Mexican wedding traditions often incorporate a variety of cake types, including Tres Leches, or Three Milks, a Latin American cake that various regions of Mexico claim as their own. (Nicaragua also takes credit.) Dense, moist sponge cake is soaked in a mixture of three different milk products: evaporated milk, sweetened condensed milk, and whole milk or heavy cream, and frosted with vanilla whipped cream or meringue.

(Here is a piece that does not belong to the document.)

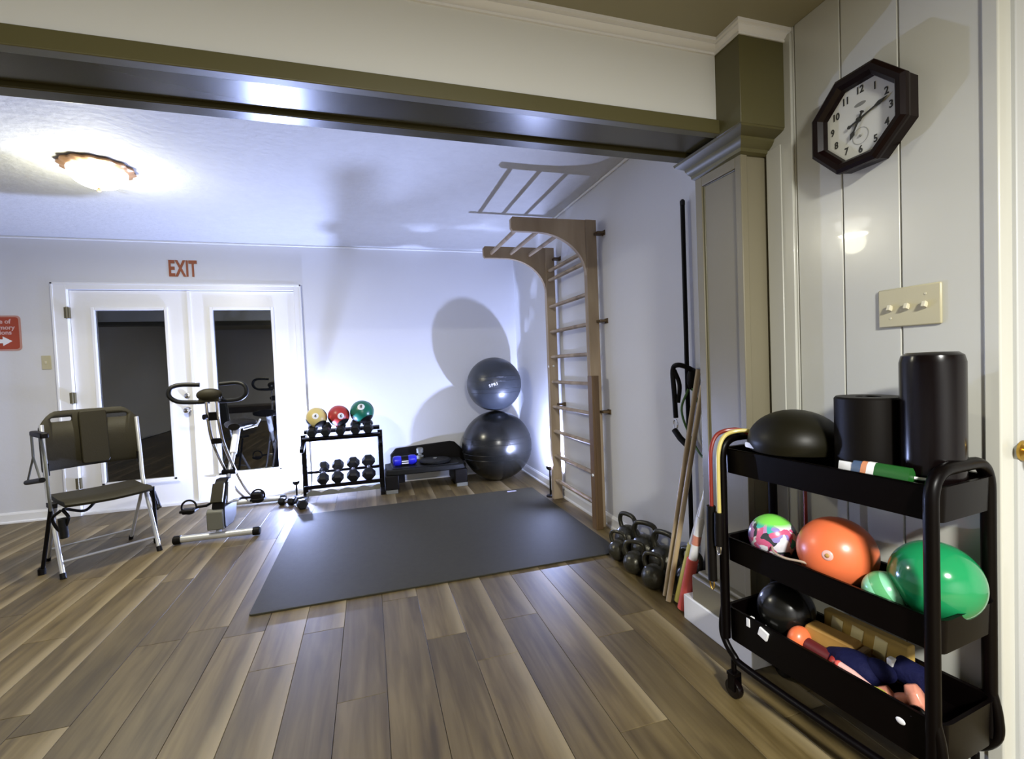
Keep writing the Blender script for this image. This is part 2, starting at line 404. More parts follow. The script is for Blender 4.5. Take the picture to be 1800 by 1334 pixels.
# walls
DX0, DX1, DZ = -2.50, -0.675, 2.005
wb = MB().box((-4.4, YB, 0), (DX0-0.02, YB+0.14, ZF)).box((DX1+0.02, YB, 0), (XR+0.15, YB+0.14, ZF)).box((DX0-0.02, YB, DZ+0.02), (DX1+0.02, YB+0.14, ZF))
struct('wall_back', wb, 'far_wall')
struct('wall_right', MB().box((XR, YC2-0.2, 0), (XR+0.12, YB, ZF)), 'far_wall')
struct('wall_left', MB().box((-4.5, -3.2, 0), (-4.4, YB+0.14, ZF)), 'far_wall')
struct('wall_rear', MB().box((-4.5, -3.3, 0), (3.3, -3.2, ZF)), 'far_wall')
struct('wall_right_rear', MB().box((3.2, -3.2, 0), (3.3, 0.95, ZN)), 'far_wall')
# clock wall: panelling boards with grooves between them
cw = sempty('wall_right_near', (XC, 1.1, 0))
gy = [0.79, 0.9935, 1.1665, 1.336, 1.452]
def board(y0, y1):
    return MB().box((0, y0+0.0025-1.1, 0), (0.02, y1-0.0025-1.1, ZN))
part('wall_core', MB().box((0.006, 0.79-1.1, 0), (0.11, 1.47-1.1, ZN)), 'near_wall', cw)
for a, b in zip(gy[:-1], gy[1:]):
    part('panel', board(a, b), 'near_wall', cw, bevel=0.002)
# narrow corner boards where the panelling meets the column and the door wall
struct('trim_1', MB().box((XC-0.012, 1.342, 0), (XC, 1.452, ZN-0.02)).box((XC-0.018, 1.385, 0), (XC-0.012, 1.452, ZS-0.06)), 'near_wall', bevel=0.003)
struct('trim_2', MB().box((XC-0.006, 0.765, 0), (XC+0.05, 0.80, ZN)), 'near_wall', bevel=0.004)
# wall turning away to the right with the white door
struct('wall_side', MB().box((XC+0.05, 0.80, 0), (3.2, 0.92, ZN)), 'near_wall')
d2 = sempty('door_2', (1.56, 0.79, 0))
part('door_leaf', MB().box((0, 0.0, 0.1), (0.85, 0.035, 2.05)).move((-0.02, -0.035, 0)), 'near_door', d2, bevel=0.003)
kn = part('door_knob', MB().lathe([(0.026, 0), (0.026, 0.006), (0.010, 0.010), (0.010, 0.028), (0.022, 0.034), (0.029, 0.046), (0.026, 0.058), (0.012, 0.064)], (-0.004, -0.035, 0.925), 28, axis=(0, -1, 0)), 'brass', d2, 'brass door knob')
struct('baseboard_side', MB().box((1.50, 0.745, 0), (3.2, 0.765, 0.10)), 'trim', bevel=0.003)

# header over the wide opening
struct('wall_header', MB().box((-4.4, YH, 2.045), (XR, YC2, ZF)), 'header')
hb = sempty('trim_3', (0, YH, ZS))
part('fascia', MB().box((-4.4, -0.015, 0), (1.37, 0.022, 0.052)), 'taupe', hb, bevel=0.003)
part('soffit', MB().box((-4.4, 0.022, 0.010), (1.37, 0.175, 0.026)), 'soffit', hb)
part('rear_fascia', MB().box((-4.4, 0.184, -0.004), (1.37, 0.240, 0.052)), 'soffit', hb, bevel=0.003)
# crown moulding along header and around the column head
def crown():
    prof = [(0.0, 2.312), (0.008, 2.312), (0.008, 2.320), (0.004, 2.3225), (0.012, 2.325), (0.022, 2.330), (0.028, 2.336), (0.024, 2.340), (0.038, 2.343), (0.038, 2.3545), (0.0, 2.3545)]
    rings = []
    for fx, fy in ((lambda d: -4.4, lambda d: YH-d), (lambda d: 1.29-d*0.6, lambda d: YH-d), (lambda d: 1.29-d*0.6, lambda d: 1.368-d*0.6), (lambda d: XC, lambda d: 1.368-d*0.6)):
        rings.append([Vector((fx(d), fy(d), z)) for d, z in prof])
    return MB().loft(rings)
struct('trim_4', crown(), 'trim', angle=25)
# column
colm = sempty('column', (1.44, 1.59, 0))
def C(mb): return mb.move((-1.44, -1.59, 0))
X0, Y0, Y1 = 1.370, 1.458, 1.717
part('shaft', C(MB().box((X0+0.008, Y0+0.008, 0.2), (XR-0.001, Y1-0.002, 1.95))), 'taupe_lit', colm)
part('corner_stile', C(MB().box((X0, Y0, 0.2), (X0+0.03, Y0+0.032, 1.95))), 'taupe_lit', colm, bevel=0.003)
part('rear_stile', C(MB().box((X0, Y1-0.042, 0.2), (X0+0.012, Y1, 1.95))), 'taupe_lit', colm, bevel=0.003)
part('top_rail', C(MB().box((X0, Y0+0.03, 1.905), (X0+0.012, Y1-0.04, 1.95))), 'taupe_lit', colm, bevel=0.003)
part('bead', C(MB().tube([(X0+0.009, Y1-0.046, 0.22), (X0+0.009, Y1-0.046, 1.902), (X0+0.009, Y0+0.036, 1.902)], 0.005, 8)), 'taupe', colm)
part('plinth', C(MB().box((X0-0.035, Y0-0.035, 0.11), (XC-0.01, Y1+0.05, 0.225)).box((X0-0.018, Y0-0.018, 0.225), (XC-0.01, Y1+0.03, 0.245))), 'taupe_lit', colm, bevel=0.008)
part('base_shoe', C(MB().box((X0-0.040, Y0-0.04, 0), (XC-0.01, Y1+0.105, 0.112))), 'trim', colm, 'white base block', bevel=0.004)
def capital():
    mb = MB(); steps = [(0.0, 1.944), (0.012, 1.950), (0.014, 1.962), (0.026, 1.972), (0.034, 1.984), (0.036, 1.992), (0.060, 2.000), (0.072, 2.006), (0.076, 2.016)]
    rings = []
    for d, z in steps:
        rings.append([Vector(p) for p in ((X0-d, Y0-d*1.15, z), (XC-0.001, Y0-d*1.15, z), (XC-0.001, Y1+d*0.55, z), (X0-d, Y1+d*0.55, z))])
    return mb.loft(rings)
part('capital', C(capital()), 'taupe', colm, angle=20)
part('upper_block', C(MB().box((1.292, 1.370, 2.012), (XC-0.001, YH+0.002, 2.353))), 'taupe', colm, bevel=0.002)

# baseboards of the far room
def baseb(a, b, side):
    mb = MB(); t = 0.014
    prof = [(0, 0), (0.022, 0), (0.022, 0.012), (t, 0.02), (t, 0.075), (0.006, 0.092), (0, 0.092)]
    if side == 'y': mb.loft([[Vector((a, YB-d, z)) for d, z in prof], [Vector((b, YB-d, z)) for d, z in prof]])
    else: mb.loft([[Vector((XR-d, a, z)) for d, z in prof], [Vector((XR-d, b, z)) for d, z in prof]])
    return mb
struct('baseboard_back_left', baseb(-4.4, -2.61, 'y'), 'trim', angle=20)
struct('baseboard_back_right', baseb(-0.60, XR-0.02, 'y'), 'trim', angle=20)
struct('baseboard_right', baseb(Y1+0.11, YB, 'x'), 'trim', angle=20)

# ceiling cove beads in the far room
struct('trim_5', MB().box((XR-0.018, YC2, ZF-0.018), (XR, YB, ZF)), 'trim', bevel=0.006)
struct('trim_6', MB().box((-4.4, YB-0.018, ZF-0.018), (XR-0.018, YB, ZF)), 'trim', bevel=0.006)
# door casing
cs = MB()
cs.box((-2.61, YB-0.020, 0), (DX0, YB, DZ+0.06)).box((DX1, YB-0.020, 0), (-0.607, YB, DZ+0.06)).box((DX0, YB-0.020, DZ), (DX1, YB, DZ+0.06))
cs.box((-2.61, YB-0.027, 0), (-2.592, YB-0.02, DZ+0.06)).box((-0.625, YB-0.027, 0), (-0.607, YB-0.02, DZ+0.06)).box((-2.61, YB-0.027, DZ+0.042), (-0.607, YB-0.02, DZ+0.06))
struct('trim_7', cs, 'trim', bevel=0.003)
struct('trim_8', MB().box((DX0-0.02, YB, 0), (DX0, YB+0.13, DZ+0.02)).box((DX1, YB, 0), (DX1+0.02, YB+0.13, DZ+0.02)).box((DX0-0.02, YB, DZ), (DX1+0.02, YB+0.13, DZ+0.02)).box((DX0, YB, -0.001), (DX1, YB+0.13, 0.018)), 'trim')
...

For her 1840 wedding, Queen Victoria served a Bride Cake, as wedding cake was then called, coated with a bright-white, egg-white icing that came to be known as “royal” icing, and decorated with sprigs of orange blossom and myrtle. Queen Elizabeth and Prince Philip’s fruitcake wedding cake stood nine feet high and had four tiers. Princess Anne, Prince Charles and his son Prince William also served fruitcake at their wedding celebrations (William and Kate had a traditional eight-tier version). The most recent royal wedding of Prince Harry and Meghan Markle broke with royal tradition; the couple chose a lemon elderflower cake with buttercream frosting, decorated with fresh flowers.